Mons. Bonomelli e don Vincenzo Grossi
Per onorare la verità storica, non si può interpretare questa relazione a prescindere dalle relazioni reali di Mons Bonomelli con il suo presbitero.
E quando gli chiede la missione di Vicobellignano, la stima per le virtù e per le capacità pastorali si esprime senza alcun dubbio nel comando perentorio in nome dell’ubbidienza. Non si possono leggere questi scritti senza commozione per la stima e l’apprezzamento del presbitero che in essi vengono esaltati. Da parte del grande Bonomelli sono il frutto di una piena di coscienza e costituiscono il primo decreto di beatificazione firmato dall’autorità competente.

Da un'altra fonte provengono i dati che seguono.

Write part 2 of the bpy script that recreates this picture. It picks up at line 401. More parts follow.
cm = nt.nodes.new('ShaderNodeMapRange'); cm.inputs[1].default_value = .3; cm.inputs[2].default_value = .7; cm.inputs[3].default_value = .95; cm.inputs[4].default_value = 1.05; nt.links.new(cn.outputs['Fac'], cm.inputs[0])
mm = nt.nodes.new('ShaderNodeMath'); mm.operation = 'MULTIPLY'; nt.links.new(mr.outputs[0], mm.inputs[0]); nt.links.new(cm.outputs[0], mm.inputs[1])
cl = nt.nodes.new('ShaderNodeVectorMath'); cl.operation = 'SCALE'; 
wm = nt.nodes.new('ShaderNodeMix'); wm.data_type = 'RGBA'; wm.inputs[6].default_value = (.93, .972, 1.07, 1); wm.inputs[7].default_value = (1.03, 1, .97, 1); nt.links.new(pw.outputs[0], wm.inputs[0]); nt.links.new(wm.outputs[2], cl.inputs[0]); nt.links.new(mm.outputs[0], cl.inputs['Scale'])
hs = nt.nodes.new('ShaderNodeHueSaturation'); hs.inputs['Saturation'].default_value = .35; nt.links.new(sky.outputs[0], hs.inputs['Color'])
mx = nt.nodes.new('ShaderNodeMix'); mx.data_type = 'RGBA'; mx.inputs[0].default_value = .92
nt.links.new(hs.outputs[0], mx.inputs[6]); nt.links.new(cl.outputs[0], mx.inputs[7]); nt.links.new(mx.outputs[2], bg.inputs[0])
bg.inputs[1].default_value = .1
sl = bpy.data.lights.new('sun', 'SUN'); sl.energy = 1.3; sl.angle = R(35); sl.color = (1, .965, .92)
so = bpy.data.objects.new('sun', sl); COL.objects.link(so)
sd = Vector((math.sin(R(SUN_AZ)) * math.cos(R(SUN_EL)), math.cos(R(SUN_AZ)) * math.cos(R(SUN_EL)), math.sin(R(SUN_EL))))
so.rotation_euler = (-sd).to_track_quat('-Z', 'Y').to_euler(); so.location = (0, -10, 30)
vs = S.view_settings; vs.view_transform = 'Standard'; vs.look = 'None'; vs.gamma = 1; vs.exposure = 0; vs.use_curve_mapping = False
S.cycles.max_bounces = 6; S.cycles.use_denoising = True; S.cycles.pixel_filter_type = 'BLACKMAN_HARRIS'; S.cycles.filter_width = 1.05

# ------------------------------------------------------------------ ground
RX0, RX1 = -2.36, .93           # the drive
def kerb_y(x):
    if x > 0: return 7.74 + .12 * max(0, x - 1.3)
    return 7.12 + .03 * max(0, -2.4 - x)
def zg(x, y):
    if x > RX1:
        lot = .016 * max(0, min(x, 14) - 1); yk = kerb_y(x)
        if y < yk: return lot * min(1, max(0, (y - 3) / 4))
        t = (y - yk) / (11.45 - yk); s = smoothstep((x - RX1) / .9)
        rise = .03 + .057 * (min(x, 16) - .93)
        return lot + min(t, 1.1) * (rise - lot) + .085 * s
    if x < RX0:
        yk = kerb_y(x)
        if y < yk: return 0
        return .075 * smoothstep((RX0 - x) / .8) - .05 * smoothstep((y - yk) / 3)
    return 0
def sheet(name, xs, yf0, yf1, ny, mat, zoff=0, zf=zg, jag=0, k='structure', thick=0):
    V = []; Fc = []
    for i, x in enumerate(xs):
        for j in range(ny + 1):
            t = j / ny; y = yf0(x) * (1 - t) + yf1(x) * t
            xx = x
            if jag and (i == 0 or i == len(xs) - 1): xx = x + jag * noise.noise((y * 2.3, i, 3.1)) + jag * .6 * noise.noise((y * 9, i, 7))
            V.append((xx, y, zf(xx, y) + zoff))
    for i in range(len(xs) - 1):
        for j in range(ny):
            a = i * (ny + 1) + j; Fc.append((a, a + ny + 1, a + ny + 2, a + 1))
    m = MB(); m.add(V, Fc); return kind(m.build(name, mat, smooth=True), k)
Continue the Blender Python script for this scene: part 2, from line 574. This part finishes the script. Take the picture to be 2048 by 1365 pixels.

Alcuni episodi, riportati dai testimoni con un evidente tono apologetico, ma anche lo stesso Decreto di scioglimento del 1897, sono polvere di fronte alla solidità e all’evidenza documentata della posizione del Vescovo.
Può ancora trovare spazio anche solo un dubbio sottilissimo che tra i due non corresse buon sangue?
Commenta C. Bellò che «il Grossi e le figlie dell’Oratorio possono contare non solo sulla leale approvazione di uno dei più grandi vescovi, ma di una delle più alte coscienze religiose della chiesa contemporanea.
Il Vescovo riconosce e approva «lo sguardo solerte, verso la Chiesa a livello di popolo, una dedizione sincera e totale al ministero della carità, un continuo defluire dell’orazione in operazione, e l’assiduo risalire dell’azione verso le sorgenti della visibilità contemplativa» (C. Bellò).
Guardiamo a don Vincenzo Grossi non al passato, ma alla storia dell’uomo e a come l’ha vissuta per ricavarne uno slancio creativo nell’oggi.